La logica vorrebbe che si portasse via reddito ai ricconi arroganti e lo si ridistribuisse a chi è vicino alla povertà. Si tratta però di un’operazione molto difficile perché il reddito dei ricchi è spesso ben al riparo, in Italia e all’estero. Per quanto i meccanismi messi in atto per stanare gli evasori facciano registrare un discreto successo, il risultato è, come minimo, incerto e soprattutto richiede tempo.
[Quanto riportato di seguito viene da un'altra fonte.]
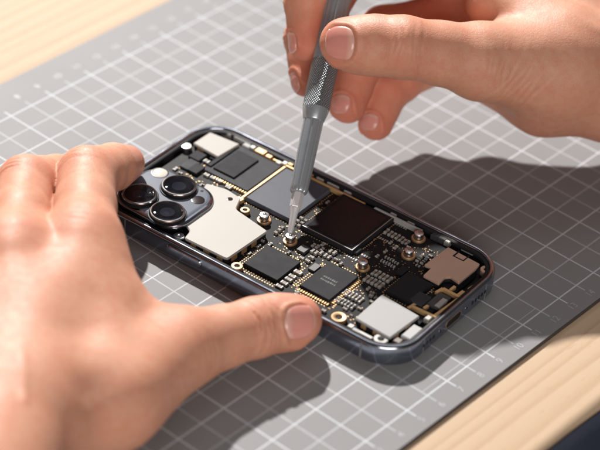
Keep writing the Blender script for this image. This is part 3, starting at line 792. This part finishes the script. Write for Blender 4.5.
# left hand: steadies the phone
Hl = Hand(); A = at
wr = A(15, 415, 1.9); fa = A(-75, 585, 2.6)
mi_, mm_, mr_, mp_ = A(83, 240, 3.0), A(14, 252, 3.15), A(-50, 275, 3.0), A(-110, 305, 2.6)
Hl.bone(fa, wr, 2.4, 2.0); Hl.bone(wr, mi_, 1.75, 1.10); Hl.bone(wr, mm_, 1.75, 1.08); Hl.bone(A(-30, 425, 1.9), mr_, 1.7, 1.02); Hl.bone(A(-60, 425, 1.7), mp_, 1.6, .92)
Hl.bone(A(97, 275, 2.5), A(100, 380, 1.7), 1.15, 1.5)                # muscle between thumb and index
Hl.bone(wr, A(110, 398, 1.6), 1.7, 1.45); Hl.bone(A(110, 398, 1.6), A(184, 348, 1.3), 1.4, 1.05)
Hl.bone(A(125, 310, 2.0), A(170, 345, 1.4), .75, .75)                # web
ip_, it1, it2 = A(87, 176, 2.7), A(113, 167, 1.95), A(126, 163.5, 1.45)
Hl.finger([(mi_, 1.12), (ip_, .96), (it1, .78), (it2, .64)])
mp1, mt1, mt2 = A(26, 184, 2.7), A(56, 178, 1.9), A(84, 180, 1.0)
Hl.finger([(mm_, 1.05), (mp1, .92), (mt1, .76), (mt2, .62)])
rp1 = A(-38, 210, 2.5); Hl.finger([(mr_, 1.0), (rp1, .88), (A(-5, 200, 1.6), .72), (A(28, 205, .75), .6)])
pp1 = A(-95, 245, 2.1); Hl.finger([(mp_, .85), (pp1, .74), (A(-70, 232, 1.2), .62), (A(-50, 235, .6), .52)])
t1, t2, t3 = A(184, 348, 1.3), A(256, 327.5, 1.05), A(297, 320, .95)
Hl.finger([(A(110, 398, 1.6), 1.3), (t1, 1.12), (t2, .94), (A(278, 322, .98), .88), (t3, .80)], pads=[(A(285, 326, .8), .72)])
V3 = VIEW
wrk = [(ip_, ip_ - mi_, UP * .8 + VIEW * .5 - RIGHT * .5, .8, .035, 5, .16), (mp1, mp1 - mm_, UP * .8 + VIEW * .5 - RIGHT * .5, .8, .04, 5, .16), (t2, t3 - t1, VIEW + UP * .2, .85, .06, 7, .17), (it1, it2 - it1, UP + VIEW * .3, .6, .02, 3, .13),
       (mi_, mi_ - wr, VIEW + UP, .9, .012, 4, .22), (t1, t2 - t1, VIEW, .9, .02, 5, .2)]
fl = [(ip_, 1.0, .6), (it2, .9, .9), (mi_, 1.1, .55), (mm_, 1.1, .5), (mp1, 1.0, .6), (t3, 1.0, .8), (t2, .9, .5), (A(170, 330, 1.5), 1.2, .35)]
tend = [(mi_ + VIEW * 1.0, wr + VIEW * 1.6, .32, .11), (mm_ + VIEW * 1.0, wr + VIEW * 1.6, .32, .11), (mi_ + VIEW * .9, mi_ + VIEW * .91, .5, .17), (mm_ + VIEW * .9, mm_ + VIEW * .91, .5, .17),
        ((mi_ + mm_) / 2 + VIEW * .9, (mi_ * .8 + mm_ * .8 + wr * .4) / 2 + VIEW * 1.1, .5, -.13), (A(98, 388, 3.1), A(128, 352, 2.9), .75, -.20), (A(92, 300, 3.6), A(88, 350, 3.4), .6, -.07), (t1 + VIEW * .9, t1 + VIEW * .91, .55, .14),
        (A(55, 285, 4.3), A(75, 345, 4.2), .16, .06), (A(75, 345, 4.2), A(60, 410, 3.9), .16, .06), (A(75, 345, 4.2), A(120, 385, 3.4), .14, .05), (A(20, 300, 4.5), A(25, 400, 4.0), .15, .05),
        (t2 + VIEW * .8, t2 + VIEW * .81, .4, .05), (t2 * .45 + t3 * .55 + VIEW * .7, t2 * .45 + t3 * .55 + VIEW * .71, .35, -.04)]
pts = np.array([p for a, b, *_ in Hl.palm for p in (a, b)] + [p for sg, _ in Hl.fingers for a, b, *_ in sg for p in (a, b)])
lo = pts.min(0) - 2.0; hi = pts.max(0) + 2.0
nails = [(A(305.5, 321, 1.7), t3 - t2, VIEW * 1.0 + UP * .15, 1.20, 1.18)]
left = build_hand('hand', Hl, lo, hi, .06, wrk, fl, 'hand lying at lower left holding the phone by its camera corner and near side', tend, nails)
for q_ in nails: nail(Hl, left, *q_)

# right hand: drives the screwdriver
Hr = Hand(); B = by
wr = B(640, 78, -3.4); fa = B(820, 120, -4.6)
Hr.bone(fa, wr, 2.6, 2.1); Hr.bone(B(760, 90, -3.6), B(640, 92, -2.4), 2.2, 1.9)
mi_, mm_, mr_, mp_ = B(470, -52, -2.6), B(468, -24, -3.7), B(468, 14, -4.0), B(478, 52, -3.5)
Hr.bone(B(625, 52, -2.9), mi_, 1.7, 1.05); Hr.bone(B(625, 60, -3.2), mm_, 1.6, 1.02); Hr.bone(B(620, 70, -2.8), mr_, 1.5, .98); Hr.bone(B(610, 86, -2.4), mp_, 1.6, .95)
Hr.bone(B(620, 92, -1.9), B(545, 92, -1.9), 1.55, 1.45)              # heel of the palm
Hr.bone(B(484, 74, -3.2), B(545, 93, -2.0), .98, 1.42, .6)
Hr.bone(B(625, 70, -1.8), B(560, 68, -.8), 1.75, 1.7); Hr.bone(B(560, 68, -.8), B(482, 63, .3), 1.62, 1.18)   # thenar
Hr.bone(B(560, 35, -1.0), B(490, 5, -1.5), 1.1, .85)                  # web of the thumb
t0, t1, t2, t3 = B(560, 68, -.8), B(480, 60, .4), B(402, 47, 1.45), B(345, 43, 1.22)
Hr.finger([(t0, 1.5), (t1, 1.22), (t2, 1.04), (B(372, 45, 1.35), 1.0), (t3, .86)], pads=[(B(358, 47, 1.0), .85)])
i1, i2, i3 = B(354, -70, -1.9), B(306, 2, -.72), B(307, 44, -.55)
Hr.finger([(mi_, 1.0), (i1, .86), (i2, .74), (i3, .62)])
m1, m2, m3 = B(356, -38, -2.4), B(305, 38, -2.0), B(308, 80, -1.4)
Hr.finger([(mm_, 1.0), (m1, .86), (m2, .72), (m3, .60)])
r1, r2, r3 = B(384, 30, -3.2), B(356, 72, -2.35), B(348, 105, -1.95)
Hr.finger([(mr_, .95), (r1, .86), (r2, .76), (r3, .65)])
p1, p2, p3 = B(416, 70, -3.7), B(386, 95, -2.9), B(376, 123, -2.5)
Hr.finger([(mp_, .85), (p1, .76), (p2, .70), (p3, .62)])
wrk = [(t2, t3 - t1, VIEW, .9, .035, 7, .15), (B(520, 85, 1.0), B(560, 118, .5) - B(500, 70, .9), VIEW - UP * .2, 1.2, .035, 6, .22), (t1, t2 - t1, VIEW - UP * .3, 1.0, .018, 6, .22), (i2, i3 - i2, -RIGHT, .6, .03, 4, .13), (m2, m3 - m2, -RIGHT, .6, .03, 4, .13)]
fl = [(t3, 1.0, .75), (t2, 1.0, .45), (i3, 1.1, .95), (m3, 1.1, .95), (r3, 1.2, 1.0), (p3, 1.2, 1.0), (p2, 1.2, .9), (r2, 1.2, .9), (B(430, 20, -3), 2.2, .8), (B(560, 120, -3.5), 2.0, .6)]  # skin flush, plus painted-in red of the shaded ring and little fingers
tend = [(t2 + VIEW * .9, t2 + VIEW * .91, .45, .06), (B(375, 45, 2.2), B(376, 45, 2.2), .4, -.04), (B(505, 50, 1.5), B(560, 40, 1.2), .5, -.08), (B(500, 95, 1.0), B(560, 118, .6), .5, .06), (t1 + VIEW * 1.0, t0 + VIEW * 1.4 + UP * .7, .4, .12), (B(600, 30, .2), B(520, 15, -.4), .3, .06)]
pts = np.array([p for a, b, *_ in Hr.palm for p in (a, b)] + [p for sg, _ in Hr.fingers for a, b, *_ in sg for p in (a, b)])
lo = pts.min(0) - 2.0; hi = pts.max(0) + 2.0
nails = [(B(337.5, 43.5, 2.0), t3 - t2, VIEW, 1.26, 1.30), (B(299, 43, -.45), i3 - i2, -RIGHT + VIEW * .35, .74, .86), (B(300, 84, -1.25), m3 - m2, -RIGHT + VIEW * .3, .74, .95),
         (B(341, 107, -1.5), r3 - r2, -RIGHT * .6 + VIEW * .9, .85, .9), (B(370, 126, -2.1), p3 - p2, -RIGHT * .6 + VIEW * .9, .80, .82)]
right = build_hand('hand', Hr, lo, hi, .06, wrk, fl, 'hand reaching in from the upper right gripping the grey screwdriver', tend, nails)
for q_ in nails: nail(Hr, right, *q_)

# ------------------------------------------------------------------ light
w = bpy.data.worlds.new('World'); scene.world = w; w.use_nodes = True
bg = w.node_tree.nodes['Background']; bg.inputs[0].default_value = (1.0, .88, .84, 1); bg.inputs[1].default_value = .06
PHI, T = math.radians(56), 1.25
sund = np.array([-T * math.sin(PHI), T * math.cos(PHI), 1.0]); sund /= np.linalg.norm(sund)
def area(name, pos_m, target_m, size, power, color, size_y=None):
    l = bpy.data.lights.new(name, 'AREA'); l.energy = power; l.color = color; l.size = size
    if size_y: l.shape = 'RECTANGLE'; l.size_y = size_y
    else: l.shape = 'DISK'
    o = bpy.data.objects.new(name, l); o.location = pos_m
    o.rotation_euler = (Vector(target_m) - Vector(pos_m)).to_track_quat('-Z', 'Y').to_euler(); COL.objects.link(o); return o
tgt = np.array([-4, -5, 0]) * S
area('key_lamp', tgt + sund * 3.0, tgt, .07, 190, (1.0, .965, .93))
wd = np.array([-.30, .45, 1.2]); wd /= np.linalg.norm(wd)
fd = np.array([.70, -.70, .36]); fd /= np.linalg.norm(fd)
area('front_fill', tgt + fd * 1.5, tgt, 1.0, 14.5, (1.0, .93, .88), .7)  # added soft fill from the camera side, to brighten the hands
area('glint_fill', tgt + wd * 1.6, tgt, 1.2, 3.5, (.90, .95, 1.0), .8)  # added soft fill from high behind, for sheen and glints on metal

# ------------------------------------------------------------------ camera
c = bpy.data.cameras.new('camera'); co_ = bpy.data.objects.new('camera', c); COL.objects.link(co_)
mw = Matrix.Identity(4)
for i in range(3):
    for j in range(3): mw[i][j] = R3[i, j]
    mw[i][3] = CAM[i] * S
co_.matrix_world = mw
c.sensor_width = 36; c.lens = FPX / 600 * 36; c.clip_start = .05; c.clip_end = 20
c.dof.use_dof = True; c.dof.focus_distance = float((CAM - np.array([-5.0, -6.5, .7])) @ VIEW) * S
c.dof.aperture_fstop = c.lens / 1000 / (1.45 * S)
scene.camera = co_
scene.view_settings.view_transform = 'Standard'; scene.view_settings.look = 'None'; scene.view_settings.exposure = 0; scene.view_settings.gamma = 1
scene.cycles.use_denoising = True
scene.cycles.max_bounces = 8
Muoversi tra il fuoco dei mercati internazionali e quello dell’instabilità interna è, al tempo stesso, arduo e impopolare. Richiede, tra l’altro, che lo stupore di chi vede un presidente del Consiglio che illustra un grafico invece di fare della retorica si trasformi in un allargamento di vedute; che gli italiani si stacchino almeno un po’ da una visione egoistica che riferisce tutto a sé e alla propria famiglia nel massimo disinteresse per la dimensione pubblica; che escano da quello che Francesco Guicciardini, nella prima metà del Cinquecento, chiamava il loro «particulare». Allora miopia ed egoismo fecero scomparire molto rapidamente quasi tutti gli Stati italiani dalla mappa dei Paesi avanzati ed ebbe inizio una stagnazione dei redditi e un arretramento economico e civile durato tre secoli. C’è da augurarsi che questa volta vada meglio.